» **Dataset section**:

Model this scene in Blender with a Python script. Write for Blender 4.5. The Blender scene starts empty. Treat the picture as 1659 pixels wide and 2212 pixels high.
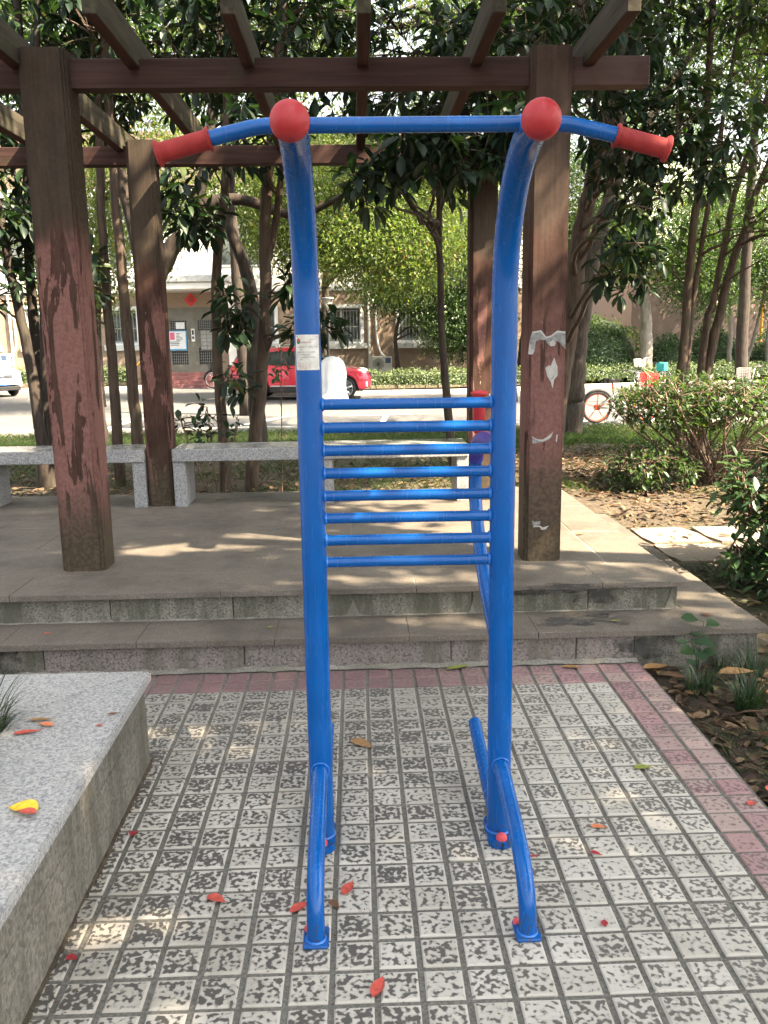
import bpy, bmesh, math, random
import numpy as np
from mathutils import Vector, Matrix
random.seed(7); RNG = np.random.default_rng(11)
S = bpy.context.scene; COL = S.collection
R = math.radians; PI = math.pi

# ------------------------------------------------------------ camera, sky, sun, exposure
CAM_H = 1.45
def setup_camera():
    p, y, r = R(11.2), R(1.65), R(0.85)
    fw = Vector((math.sin(y)*math.cos(p), math.cos(y)*math.cos(p), -math.sin(p)))
    rt0 = Vector((math.cos(y), -math.sin(y), 0)); up0 = rt0.cross(fw)
    rt = rt0*math.cos(r) - up0*math.sin(r); up = up0*math.cos(r) + rt0*math.sin(r)
    cd = bpy.data.cameras.new('camera'); co = bpy.data.objects.new('camera', cd); COL.objects.link(co)
    m = Matrix.Identity(4)
    for i in range(3):
        m[i][0] = rt[i]; m[i][1] = up[i]; m[i][2] = -fw[i]
    m[2][3] = CAM_H
    co.matrix_world = m
    cd.sensor_fit = 'HORIZONTAL'; cd.sensor_width = 36; cd.lens = 1870/1659*36
    cd.clip_start = 0.05; cd.clip_end = 900
    S.camera = co
setup_camera()
SUN_AZ, SUN_EL = R(118), R(47)
w = bpy.data.worlds.new('World'); S.world = w; w.use_nodes = True
wn = w.node_tree; bg = wn.nodes['Background']
sky = wn.nodes.new('ShaderNodeTexSky'); sky.sky_type = 'NISHITA'; sky.sun_disc = False
sky.sun_elevation = SUN_EL; sky.sun_rotation = SUN_AZ; sky.air_density = 1.0; sky.dust_density = 4.0; sky.ozone_density = 1.0
hz = wn.nodes.new('ShaderNodeHueSaturation'); hz.inputs['Saturation'].default_value = .16   # thin white haze: the sky in the photograph has no blue
wn.links.new(sky.outputs[0], hz.inputs['Color']); wn.links.new(hz.outputs[0], bg.inputs[0]); bg.inputs[1].default_value = 0.08
sl = bpy.data.lights.new('sun', 'SUN'); sl.energy = 5.0; sl.angle = R(0.53); sl.color = (1.0, 0.83, 0.60)
so = bpy.data.objects.new('sun', sl); COL.objects.link(so)
sd = Vector((math.cos(SUN_EL)*math.sin(SUN_AZ), math.cos(SUN_EL)*math.cos(SUN_AZ), math.sin(SUN_EL)))
so.rotation_euler = sd.to_track_quat('Z', 'Y').to_euler(); so.location = sd*60
S.view_settings.view_transform = 'Standard'; S.view_settings.look = 'None'
S.view_settings.exposure = 2.8; S.view_settings.gamma = 1.0; S.view_settings.use_curve_mapping = False
try:
    S.cycles.max_bounces = 5; S.cycles.diffuse_bounces = 3; S.cycles.glossy_bounces = 2
    S.cycles.transmission_bounces = 3; S.cycles.transparent_max_bounces = 6; S.cycles.use_adaptive_sampling = True; S.cycles.adaptive_threshold = .03
    S.cycles.use_denoising = True; S.cycles.caustics_reflective = False; S.cycles.caustics_refractive = False
    S.cycles.sample_clamp_indirect = 6.0
except Exception: pass

# ------------------------------------------------------------ node helpers
class NT:
    def __init__(s, name):
        s.m = bpy.data.materials.new(name); s.m.use_nodes = True
        s.t = s.m.node_tree; s.b = s.t.nodes['Principled BSDF']; s.out = s.t.nodes['Material Output']
    def n(s, typ, **kw):
        nd = s.t.nodes.new(typ)
        for k, v in kw.items(): setattr(nd, k, v)
        return nd
    def put(s, sock, v):
        if isinstance(v, bpy.types.NodeSocket): s.t.links.new(v, sock)
        elif v is not None:
            if hasattr(sock.default_value, '__len__') and not hasattr(v, '__len__'): v = [v]*len(sock.default_value)
            if hasattr(sock.default_value, '__len__') and len(sock.default_value) == 4 and len(v) == 3: v = (*v, 1)
            sock.default_value = v
    def pos(s): return s.n('ShaderNodeNewGeometry').outputs['Position']
    def objc(s): return s.n('ShaderNodeTexCoord').outputs['Object']
    def vmul(s, v, k):
        a = s.n('ShaderNodeVectorMath', operation='MULTIPLY'); s.put(a.inputs[0], v); s.put(a.inputs[1], k); return a.outputs[0]
    def vadd(s, v, k):
        a = s.n('ShaderNodeVectorMath', operation='ADD'); s.put(a.inputs[0], v); s.put(a.inputs[1], k); return a.outputs[0]
    def sep(s, v):
        a = s.n('ShaderNodeSeparateXYZ'); s.put(a.inputs[0], v); return a.outputs
    def comb(s, x, y, z):
        a = s.n('ShaderNodeCombineXYZ'); s.put(a.inputs[0], x); s.put(a.inputs[1], y); s.put(a.inputs[2], z); return a.outputs[0]
    def noise(s, v, scale, detail=3, rough=.55, dist=0):
        a = s.n('ShaderNodeTexNoise'); s.put(a.inputs['Vector'], v); s.put(a.inputs['Scale'], scale)
        s.put(a.inputs['Detail'], detail); s.put(a.inputs['Roughness'], rough); s.put(a.inputs['Distortion'], dist); return a.outputs[0]
    def vor(s, v, scale, feature='F1', out=0):
        a = s.n('ShaderNodeTexVoronoi', feature=feature); s.put(a.inputs['Vector'], v); s.put(a.inputs['Scale'], scale); return a.outputs[out]
    def white(s, v):
        a = s.n('ShaderNodeTexWhiteNoise'); s.put(a.inputs['Vector'], v); return a.outputs[0]
    def math(s, op, a, b=0.0, c=None, clamp=False):
        x = s.n('ShaderNodeMath', operation=op, use_clamp=clamp); s.put(x.inputs[0], a); s.put(x.inputs[1], b)
        if c is not None: s.put(x.inputs[2], c)
        return x.outputs[0]
    def step(s, v, lo, hi, a=0.0, b=1.0):
        x = s.n('ShaderNodeMapRange', interpolation_type='SMOOTHSTEP'); s.put(x.inputs[0], v); s.put(x.inputs[1], lo); s.put(x.inputs[2], hi)
        s.put(x.inputs[3], a); s.put(x.inputs[4], b); return x.outputs[0]
    def mix(s, f, a, b, mode='MIX'):
        x = s.n('ShaderNodeMix', data_type='RGBA', blend_type=mode); s.put(x.inputs[0], f); s.put(x.inputs[6], a); s.put(x.inputs[7], b); return x.outputs[2]
    def ramp(s, f, stops):
        x = s.n('ShaderNodeValToRGB'); s.put(x.inputs[0], f); e = x.color_ramp.elements
        while len(e) < len(stops): e.new(0.5)
        for i, (p, c) in enumerate(stops): e[i].position = p; e[i].color = (*c, 1)
        return x.outputs[0]
    def attr(s, name):
        a = s.n('ShaderNodeAttribute'); a.attribute_name = name; return a.outputs['Fac']
    def bump(s, h, strength=.3, dist=.01):
        b = s.n('ShaderNodeBump'); s.put(b.inputs['Height'], h); s.put(b.inputs['Strength'], strength); s.put(b.inputs['Distance'], dist)
        s.put(s.b.inputs['Normal'], b.outputs[0]); return b.outputs[0]
    def fin(s, col=None, rough=None, metal=None, coat=None, spec=None, coat_rough=None):
        s.put(s.b.inputs['Base Color'], col); s.put(s.b.inputs['Roughness'], rough)
        if metal is not None: s.put(s.b.inputs['Metallic'], metal)
        if coat is not None: s.put(s.b.inputs['Coat Weight'], coat)
        if coat_rough is not None: s.put(s.b.inputs['Coat Roughness'], coat_rough)
        if spec is not None: s.put(s.b.inputs['Specular IOR Level'], spec)
        return s.m
M = {}
def simple(name, col, rough=.6, metal=0, var=.12, scale=30, coat=None, bump=0, spec=None):
    t = NT(name); p = t.pos()
    n = t.noise(p, scale, 4)
    c = t.mix(t.step(n, .3, .7), tuple(c*(1-var) for c in col), tuple(min(1, c*(1+var)) for c in col))
    rr = t.step(n, .2, .8, max(0.02, rough-.06), min(1, rough+.06))
    if bump: t.bump(n, bump, .004)
    M[name] = t.fin(c, rr, metal, coat, spec); return M[name]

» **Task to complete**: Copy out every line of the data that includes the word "scene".

» **Solved exercise**:
Model this scene in Blender with a Python script. Write for Blender 4.5. The Blender scene starts empty. Treat the picture as 1659 pixels wide and 2212 pixels high.
S = bpy.context.scene; COL = S.collection